After I asked the group again what arguments worked best on them, J., almost 9, brought up the idea that phone users’ brains were (as she said) “melting and rotting” and “turning into old rotten cheese.” The Amazing Generation, surprisingly, hits the “depression and anxiety” connection fairly lightly, mentioning this outcome that (Haidt would argue) flows from phone use—a dominant issue in adult discourse around The Anxious Generation—less than I expected. Instead, the book reiterates that phones take up time that could be better spent in other ways: on hobbies and studying, as well as connecting with friends. I suspect that this (valid) point got scrambled up with the current tweenage popularity of the term brainrot (not used in this book) to produce a general impression on the part of this group of readers that phones make you, well, dumb.

This was one of many points in this conversation when I felt, paradoxically, mildly defensive of kids who have phones. I wondered whether this kind of anti-phone argument might unproductively set children against one another, with the non-phone kids feeling like a superior species. (Another thing about tweens: They do love to feel like a superior species.) Haidt and Price are clearly trying to leave the door open for phone-using readers of The Amazing Generation to feel included in the conversation, but for this group of pre-phone tweens, it seemed to feel kind of good to be on the “right” side of things. The book’s use of the term rebels to describe non-phone kids, a move I found somewhat tryhard—since when is it rebellious to do something your parents desperately want you to do?—also helped solidify the idea that non-phone kids could actually be cooler than phone kids.

To this point, the graphic novel sections of The Amazing Generation, which follow three fictional kids who have phones and three kids who don’t over the course of a school year, as the non-phone kids learn to skateboard and play music while the phone kids stay up late at night gaming and texting, were the “best parts,” said the participants. The older kids said the social dynamics depicted here—friction between phone kids who want to take pictures while getting ready for trick or treat, and non-phone kids who just want to get going, for example—felt real. They’re navigating this all the time. C., whose classroom is split about 50–50, said: “Usually, if someone doesn’t have a phone, they sit with kids that don’t have phones.” A., also 11, described sitting with a classmate on the bus, while he looked at his phone the whole time. Then, she said, “we saw each other later, and he said, ‘A., I didn’t know you rode this bus!’ ” (We all laughed.)

The book, says its marketing copy, should work equally well with kids who have phones as those who don’t, but some of the descriptions of what it’s like to be on social media were hard to scan for these dear souls who’ve never spent hours vanishing into doomscroll. W., 9, reported being confused by a page describing the “defend” mode of approaching life that social media can put a user in (versus the more desirable “discover” mode). This is an idea that made a lot of sense to me, since I’d taken Instagram off my phone for this very reason last year (too much compare-and-despair), but I could see how someone without any experience might be confused by it. The book’s discussion of dopamine rang true to most of them, however, because, they said, they recognized the feeling of watching TV or video gaming and being desperate to keep on going.

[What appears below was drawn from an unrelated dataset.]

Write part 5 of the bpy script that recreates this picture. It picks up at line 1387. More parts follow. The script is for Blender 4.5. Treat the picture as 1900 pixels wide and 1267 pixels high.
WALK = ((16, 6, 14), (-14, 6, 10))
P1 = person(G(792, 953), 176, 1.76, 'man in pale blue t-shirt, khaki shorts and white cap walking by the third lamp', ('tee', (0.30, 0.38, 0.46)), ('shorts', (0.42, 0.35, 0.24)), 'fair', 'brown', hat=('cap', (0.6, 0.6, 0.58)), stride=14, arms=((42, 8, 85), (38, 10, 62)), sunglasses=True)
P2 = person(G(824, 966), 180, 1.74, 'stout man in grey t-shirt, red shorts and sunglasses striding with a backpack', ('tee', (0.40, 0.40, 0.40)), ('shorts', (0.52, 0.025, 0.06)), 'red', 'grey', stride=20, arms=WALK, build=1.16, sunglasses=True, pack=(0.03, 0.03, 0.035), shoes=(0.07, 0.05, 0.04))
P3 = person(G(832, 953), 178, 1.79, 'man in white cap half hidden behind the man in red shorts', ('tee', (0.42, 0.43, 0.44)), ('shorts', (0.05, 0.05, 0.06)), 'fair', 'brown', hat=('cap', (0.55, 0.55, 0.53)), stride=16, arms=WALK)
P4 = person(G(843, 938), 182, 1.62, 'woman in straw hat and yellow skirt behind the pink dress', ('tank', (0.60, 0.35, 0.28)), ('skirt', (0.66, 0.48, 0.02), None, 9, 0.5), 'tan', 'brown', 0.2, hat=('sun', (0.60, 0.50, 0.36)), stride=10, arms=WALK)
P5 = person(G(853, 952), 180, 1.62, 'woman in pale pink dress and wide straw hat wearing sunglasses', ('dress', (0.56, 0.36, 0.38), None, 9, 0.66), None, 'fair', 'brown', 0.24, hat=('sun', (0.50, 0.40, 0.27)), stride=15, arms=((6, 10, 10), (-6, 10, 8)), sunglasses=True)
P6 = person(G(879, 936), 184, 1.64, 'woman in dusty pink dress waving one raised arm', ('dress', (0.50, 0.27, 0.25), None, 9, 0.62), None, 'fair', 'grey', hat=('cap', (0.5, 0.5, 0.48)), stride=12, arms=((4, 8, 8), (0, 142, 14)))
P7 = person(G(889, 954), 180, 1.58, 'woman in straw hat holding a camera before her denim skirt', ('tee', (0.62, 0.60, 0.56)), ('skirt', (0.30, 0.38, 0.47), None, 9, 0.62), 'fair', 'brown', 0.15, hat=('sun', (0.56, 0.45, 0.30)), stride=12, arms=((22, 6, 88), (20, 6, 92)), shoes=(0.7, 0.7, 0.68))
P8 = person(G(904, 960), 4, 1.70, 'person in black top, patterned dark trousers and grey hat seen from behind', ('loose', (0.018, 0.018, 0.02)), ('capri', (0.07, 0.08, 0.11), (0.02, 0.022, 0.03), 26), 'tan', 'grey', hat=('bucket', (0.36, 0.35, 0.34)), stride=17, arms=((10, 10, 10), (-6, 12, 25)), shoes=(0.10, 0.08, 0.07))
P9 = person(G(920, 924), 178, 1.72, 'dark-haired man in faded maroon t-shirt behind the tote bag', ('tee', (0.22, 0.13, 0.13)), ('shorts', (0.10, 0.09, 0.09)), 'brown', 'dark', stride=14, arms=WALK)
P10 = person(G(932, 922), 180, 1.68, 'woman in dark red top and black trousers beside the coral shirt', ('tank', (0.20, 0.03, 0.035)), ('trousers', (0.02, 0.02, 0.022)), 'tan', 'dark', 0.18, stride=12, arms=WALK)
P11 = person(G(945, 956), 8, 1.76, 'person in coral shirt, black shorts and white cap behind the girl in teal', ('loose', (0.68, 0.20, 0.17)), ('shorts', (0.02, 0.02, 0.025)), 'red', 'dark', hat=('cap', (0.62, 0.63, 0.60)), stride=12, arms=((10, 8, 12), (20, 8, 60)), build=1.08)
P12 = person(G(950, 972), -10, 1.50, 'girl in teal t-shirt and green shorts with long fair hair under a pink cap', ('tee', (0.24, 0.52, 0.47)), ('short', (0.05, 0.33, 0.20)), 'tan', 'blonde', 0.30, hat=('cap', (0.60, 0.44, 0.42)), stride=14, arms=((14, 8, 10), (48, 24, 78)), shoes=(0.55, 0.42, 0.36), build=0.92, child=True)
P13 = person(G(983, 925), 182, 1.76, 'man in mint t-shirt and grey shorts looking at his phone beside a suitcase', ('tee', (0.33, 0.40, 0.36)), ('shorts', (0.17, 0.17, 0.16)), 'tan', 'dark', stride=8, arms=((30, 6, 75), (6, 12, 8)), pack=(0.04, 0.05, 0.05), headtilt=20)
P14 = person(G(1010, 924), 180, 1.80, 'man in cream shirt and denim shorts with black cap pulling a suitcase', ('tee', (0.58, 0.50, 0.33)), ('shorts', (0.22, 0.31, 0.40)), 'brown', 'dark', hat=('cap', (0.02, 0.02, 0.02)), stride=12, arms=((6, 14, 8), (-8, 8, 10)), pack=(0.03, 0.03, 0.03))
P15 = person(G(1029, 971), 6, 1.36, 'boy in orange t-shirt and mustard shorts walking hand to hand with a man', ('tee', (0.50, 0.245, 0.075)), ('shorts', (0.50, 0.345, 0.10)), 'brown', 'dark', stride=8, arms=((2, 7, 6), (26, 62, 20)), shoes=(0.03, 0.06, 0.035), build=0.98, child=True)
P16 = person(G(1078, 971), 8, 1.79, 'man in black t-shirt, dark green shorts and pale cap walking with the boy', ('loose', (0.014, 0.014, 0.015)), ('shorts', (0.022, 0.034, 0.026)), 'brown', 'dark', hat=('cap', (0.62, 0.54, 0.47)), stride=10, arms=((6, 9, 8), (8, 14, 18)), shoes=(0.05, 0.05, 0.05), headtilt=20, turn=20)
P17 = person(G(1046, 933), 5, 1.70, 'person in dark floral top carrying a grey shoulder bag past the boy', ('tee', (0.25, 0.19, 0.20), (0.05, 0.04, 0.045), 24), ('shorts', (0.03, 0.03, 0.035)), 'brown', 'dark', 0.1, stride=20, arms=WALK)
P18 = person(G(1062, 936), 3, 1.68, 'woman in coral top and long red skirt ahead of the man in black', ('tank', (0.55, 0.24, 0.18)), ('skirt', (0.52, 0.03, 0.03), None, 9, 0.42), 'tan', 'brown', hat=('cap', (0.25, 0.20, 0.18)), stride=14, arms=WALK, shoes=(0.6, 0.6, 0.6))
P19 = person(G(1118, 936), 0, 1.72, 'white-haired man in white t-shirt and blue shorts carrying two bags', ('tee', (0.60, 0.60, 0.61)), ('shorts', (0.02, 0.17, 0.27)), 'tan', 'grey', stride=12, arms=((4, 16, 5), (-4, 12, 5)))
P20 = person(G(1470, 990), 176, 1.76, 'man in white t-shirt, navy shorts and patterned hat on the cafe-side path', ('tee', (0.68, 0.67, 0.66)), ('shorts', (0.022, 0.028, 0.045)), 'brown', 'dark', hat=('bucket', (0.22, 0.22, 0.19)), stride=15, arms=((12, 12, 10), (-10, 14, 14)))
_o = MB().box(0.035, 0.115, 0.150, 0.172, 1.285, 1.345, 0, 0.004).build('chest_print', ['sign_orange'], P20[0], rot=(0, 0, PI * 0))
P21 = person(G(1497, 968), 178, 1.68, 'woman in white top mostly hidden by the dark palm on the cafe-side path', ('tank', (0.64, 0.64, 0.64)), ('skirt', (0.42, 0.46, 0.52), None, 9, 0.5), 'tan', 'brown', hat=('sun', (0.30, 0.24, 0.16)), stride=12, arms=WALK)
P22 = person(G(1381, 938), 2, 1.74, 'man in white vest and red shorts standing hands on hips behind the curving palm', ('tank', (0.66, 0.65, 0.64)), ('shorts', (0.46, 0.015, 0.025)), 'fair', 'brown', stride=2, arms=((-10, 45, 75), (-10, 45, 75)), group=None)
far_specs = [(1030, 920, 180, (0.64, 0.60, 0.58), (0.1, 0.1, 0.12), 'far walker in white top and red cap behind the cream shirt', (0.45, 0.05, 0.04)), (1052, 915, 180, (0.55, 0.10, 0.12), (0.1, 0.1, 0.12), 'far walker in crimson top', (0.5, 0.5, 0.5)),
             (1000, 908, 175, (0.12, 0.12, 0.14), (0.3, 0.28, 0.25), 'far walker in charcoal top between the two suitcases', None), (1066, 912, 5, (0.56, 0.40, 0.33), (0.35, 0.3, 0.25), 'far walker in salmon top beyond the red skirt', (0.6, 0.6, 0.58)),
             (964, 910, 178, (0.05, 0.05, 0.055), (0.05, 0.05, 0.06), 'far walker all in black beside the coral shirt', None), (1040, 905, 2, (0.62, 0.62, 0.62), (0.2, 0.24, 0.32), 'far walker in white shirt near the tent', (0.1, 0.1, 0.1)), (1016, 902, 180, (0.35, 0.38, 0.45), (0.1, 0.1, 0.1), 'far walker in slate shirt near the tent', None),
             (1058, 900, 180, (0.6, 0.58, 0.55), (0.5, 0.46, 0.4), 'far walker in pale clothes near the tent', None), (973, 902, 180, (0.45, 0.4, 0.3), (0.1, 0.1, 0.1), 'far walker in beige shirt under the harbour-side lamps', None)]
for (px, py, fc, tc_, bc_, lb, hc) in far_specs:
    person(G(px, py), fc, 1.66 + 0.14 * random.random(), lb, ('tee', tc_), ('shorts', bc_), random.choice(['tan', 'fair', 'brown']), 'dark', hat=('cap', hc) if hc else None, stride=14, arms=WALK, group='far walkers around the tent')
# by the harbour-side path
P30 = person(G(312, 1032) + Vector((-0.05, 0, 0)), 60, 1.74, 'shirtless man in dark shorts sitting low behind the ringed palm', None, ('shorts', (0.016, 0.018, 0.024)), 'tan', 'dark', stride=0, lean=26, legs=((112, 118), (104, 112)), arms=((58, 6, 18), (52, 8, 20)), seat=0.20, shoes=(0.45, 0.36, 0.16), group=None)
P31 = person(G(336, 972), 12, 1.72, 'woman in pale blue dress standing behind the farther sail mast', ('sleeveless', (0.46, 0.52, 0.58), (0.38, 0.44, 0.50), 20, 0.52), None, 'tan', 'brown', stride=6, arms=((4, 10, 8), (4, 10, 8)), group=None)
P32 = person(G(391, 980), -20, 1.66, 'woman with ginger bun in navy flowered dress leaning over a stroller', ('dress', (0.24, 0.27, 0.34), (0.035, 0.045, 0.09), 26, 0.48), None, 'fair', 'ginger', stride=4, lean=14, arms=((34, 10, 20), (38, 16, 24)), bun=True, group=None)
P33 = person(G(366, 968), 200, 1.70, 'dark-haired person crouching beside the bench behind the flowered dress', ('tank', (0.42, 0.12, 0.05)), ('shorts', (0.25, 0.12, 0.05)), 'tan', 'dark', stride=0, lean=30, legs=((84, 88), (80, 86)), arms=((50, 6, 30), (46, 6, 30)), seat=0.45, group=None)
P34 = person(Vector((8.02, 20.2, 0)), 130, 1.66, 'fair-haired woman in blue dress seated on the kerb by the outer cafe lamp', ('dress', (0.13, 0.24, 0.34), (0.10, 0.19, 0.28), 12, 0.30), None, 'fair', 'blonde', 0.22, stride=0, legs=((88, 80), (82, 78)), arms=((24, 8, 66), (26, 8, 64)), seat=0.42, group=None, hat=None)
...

The Amazing Generation, for these kids, was a good starting point and conversation piece. We all thought it was a bit overlong for its purpose, and I’d add that it might be better for older kids than younger. We asked the group whether they’d recommend the book to their friends and classmates who might be curious about the effects of phones, and A. replied: “Yeah, but they would probably not read it, because people in my class don’t really read books.” So there’s that.